As for the Avaaz petition, if anyone has more information about what Monsanto is supposed to have done in Europe, I'm all ears. There's a comments facility on this blog.

3 comments:

Geoffrey Burrows said...

Thanks for another good post.

I am sometimes concerned by the actions of people that are ignorant to what is actually happening in any given endeavor. I think back to the ban on live cattle exports, where no small number of metropolitan people fought against issue. For all the good intentions behind their actions, the end result has been crippling to cattle farmers that rely on exports to keep their operations viable, in the moderate term.

Like the issue of live export bans, I think that plant breeding is another area in which ignorance abounds.

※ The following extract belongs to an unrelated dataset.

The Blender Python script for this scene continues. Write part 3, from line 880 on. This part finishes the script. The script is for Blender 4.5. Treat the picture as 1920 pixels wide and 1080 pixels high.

There's a lot of firmly held views against modern practices, but those views don't appear to be adequately informed. Ignorant activism, no matter the purity of intent, can be damaging.

Matthew da Silva said...

Yes, that's right Geoffrey, there's a general lack of information. But seed companies and government departments are partly responsible because they shy away from conflict, and do not work effectively to get their message out. They probably think it's better to let sleeping dogs lie. This wariness means that the middle - people who eat most of the food and who mostly do not get involved in activism - are uninformed. But then you get Avaaz putting up a petition, which is so easy to sign, and suddenly the middle starts to get involved. Fault lies on both sides.

Geoffrey Burrows said...

I agree with you on that. Most things that happen in life are dependant upon the actions of many sources.

The only thing that I would like to add is in relation to my first comment. I sometimes forget the negative connotation that's often associated with words like "ignorant" & "ignorance". I generally use them with no ill will, and only the strict definition of them.